The houses in H, where I teach, that are within our price range should all be condemned. Because H is something of a resort community people attempt to price houses for overly enthusiastic vacationers. Consistently I would value the properties that we’ve seen – figuring on the amount of work that would need to be done to bring them up to code and to livable status - at between twenty and thirty thousand dollars less than the asking price. I think the local wisdom is that you add twenty thousand to whatever you think the property is worth in order to cover the cost of the listing and purchasing agents. Actually, I’ve been told as much. It’s a dying community with a lot of hope, fantasizing and fearful that it could be the next Branson. It seems like almost everyone but the truly in, want out.

I am enjoying the job, but the amount of property that is for sale is worrisome; as is the condition of said property. Outside of the city limits there is no building code. Most of the rural houses we’ve looked at do not have septic systems, but they do have lead paint. Before St. Louis I grew up in rural Wisconsin, where it is illegal to sell a home without a septic system sized to the number of bedrooms/bathrooms on the property. When I lived in Kirksville I saw economic depression, but H has it beat and I don’t see any solutions in the offing. Poverty is structurally endemic.

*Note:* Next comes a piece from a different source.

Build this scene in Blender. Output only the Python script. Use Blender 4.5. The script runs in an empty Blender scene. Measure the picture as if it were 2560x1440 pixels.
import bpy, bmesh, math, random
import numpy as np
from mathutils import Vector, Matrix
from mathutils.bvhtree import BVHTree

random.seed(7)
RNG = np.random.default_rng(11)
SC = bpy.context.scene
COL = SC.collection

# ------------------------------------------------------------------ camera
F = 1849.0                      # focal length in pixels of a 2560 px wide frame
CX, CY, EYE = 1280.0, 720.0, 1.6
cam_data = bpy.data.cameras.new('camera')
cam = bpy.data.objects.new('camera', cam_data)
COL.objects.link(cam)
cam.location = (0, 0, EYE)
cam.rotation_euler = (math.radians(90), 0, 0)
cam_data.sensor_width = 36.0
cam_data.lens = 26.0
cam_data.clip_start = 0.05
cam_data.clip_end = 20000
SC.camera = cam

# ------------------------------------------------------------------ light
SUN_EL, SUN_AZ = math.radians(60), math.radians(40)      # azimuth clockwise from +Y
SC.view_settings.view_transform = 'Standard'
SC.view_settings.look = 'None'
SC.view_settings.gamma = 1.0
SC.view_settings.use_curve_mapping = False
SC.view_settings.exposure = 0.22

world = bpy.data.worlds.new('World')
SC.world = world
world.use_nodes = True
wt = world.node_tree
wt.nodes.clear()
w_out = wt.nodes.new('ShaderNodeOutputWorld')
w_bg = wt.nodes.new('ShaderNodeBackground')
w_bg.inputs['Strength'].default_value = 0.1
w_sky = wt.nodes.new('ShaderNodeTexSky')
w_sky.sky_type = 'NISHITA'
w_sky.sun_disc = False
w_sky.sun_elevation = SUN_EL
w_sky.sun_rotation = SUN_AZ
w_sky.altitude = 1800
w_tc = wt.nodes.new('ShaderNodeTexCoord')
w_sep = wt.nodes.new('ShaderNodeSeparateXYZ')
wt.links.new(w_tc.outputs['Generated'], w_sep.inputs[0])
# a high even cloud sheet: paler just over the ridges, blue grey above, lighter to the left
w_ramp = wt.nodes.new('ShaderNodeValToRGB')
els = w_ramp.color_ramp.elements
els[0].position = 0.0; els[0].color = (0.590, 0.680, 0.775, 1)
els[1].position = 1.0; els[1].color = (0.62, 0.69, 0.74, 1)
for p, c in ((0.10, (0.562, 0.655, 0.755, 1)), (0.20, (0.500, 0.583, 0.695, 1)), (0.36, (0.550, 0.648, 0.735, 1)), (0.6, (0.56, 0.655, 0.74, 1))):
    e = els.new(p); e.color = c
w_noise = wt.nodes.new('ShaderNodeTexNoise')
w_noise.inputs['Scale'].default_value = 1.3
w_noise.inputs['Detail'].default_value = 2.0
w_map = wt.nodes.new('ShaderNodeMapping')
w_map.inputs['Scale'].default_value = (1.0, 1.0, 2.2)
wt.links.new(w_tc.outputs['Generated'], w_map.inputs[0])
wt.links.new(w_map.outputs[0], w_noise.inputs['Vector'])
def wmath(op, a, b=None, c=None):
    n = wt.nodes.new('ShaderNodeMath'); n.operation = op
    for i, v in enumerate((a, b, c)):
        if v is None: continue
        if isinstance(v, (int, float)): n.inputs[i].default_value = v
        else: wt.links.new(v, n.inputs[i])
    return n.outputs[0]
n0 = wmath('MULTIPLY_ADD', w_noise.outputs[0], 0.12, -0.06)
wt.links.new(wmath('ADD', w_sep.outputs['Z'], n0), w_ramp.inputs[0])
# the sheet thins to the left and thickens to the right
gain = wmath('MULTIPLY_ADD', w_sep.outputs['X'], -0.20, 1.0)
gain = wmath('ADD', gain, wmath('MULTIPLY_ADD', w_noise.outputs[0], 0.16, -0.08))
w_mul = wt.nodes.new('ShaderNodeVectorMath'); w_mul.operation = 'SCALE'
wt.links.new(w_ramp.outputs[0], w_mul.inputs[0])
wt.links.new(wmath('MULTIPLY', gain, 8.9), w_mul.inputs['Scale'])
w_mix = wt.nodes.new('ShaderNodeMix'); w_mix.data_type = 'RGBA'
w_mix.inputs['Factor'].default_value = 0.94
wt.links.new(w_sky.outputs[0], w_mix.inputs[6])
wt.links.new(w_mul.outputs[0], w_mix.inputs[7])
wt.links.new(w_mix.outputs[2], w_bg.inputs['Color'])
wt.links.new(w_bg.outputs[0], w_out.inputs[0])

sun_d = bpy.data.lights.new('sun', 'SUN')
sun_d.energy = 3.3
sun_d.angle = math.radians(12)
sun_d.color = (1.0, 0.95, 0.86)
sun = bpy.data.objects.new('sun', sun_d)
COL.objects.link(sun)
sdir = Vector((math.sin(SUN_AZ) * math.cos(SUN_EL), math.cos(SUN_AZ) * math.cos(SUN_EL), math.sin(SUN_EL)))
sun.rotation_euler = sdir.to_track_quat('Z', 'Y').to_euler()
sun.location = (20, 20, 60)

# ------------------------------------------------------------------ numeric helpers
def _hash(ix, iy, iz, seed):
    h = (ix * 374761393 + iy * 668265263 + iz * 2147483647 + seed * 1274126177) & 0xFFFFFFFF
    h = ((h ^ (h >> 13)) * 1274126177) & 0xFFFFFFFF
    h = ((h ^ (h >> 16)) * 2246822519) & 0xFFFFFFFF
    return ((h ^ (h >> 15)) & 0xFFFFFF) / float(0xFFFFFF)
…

So that is the stress. Do we move there? I have other job offers. Do we take them? I actually have other job offers there from two neighboring universities. I’m really not sure what the best thing to do is. The only thing that is clear to me is that I love teaching, but the work load plus the commute is eclipsing the rest of my life – not a good thing for a newly wed. For the time being I am used to the commute. There are only six weeks left in the semester. We’ll have time to think with the breaks upcoming. I am willing to stay long term, but a number of things will have to fall into place for that to happen.

If you’re of a spiritual/shamanic bent I have a good story for you. After the wedding Jes kept the bouquets around the house in various vases, she kept them longer than you would keep an ordinary bunch of flowers as they had bridal significance. One of the elements of the bouquets were these dry and twisty willow branches that offset the living vibrancy of the roses. When people see the pictures they often ask, “What are those?” meaning the dry twig elements.

In the long left vases the flowers dried and wilted, as you might expect, but the presumably dead willow branches began to leaf and root. We will thus be able to plant and eventually tree the willows from our bridal flowers as they are currently as green and thriving as any spring sprouting. If you’re looking for an omen from this green man and his Bacchanal bride, methinks the willow doth provide.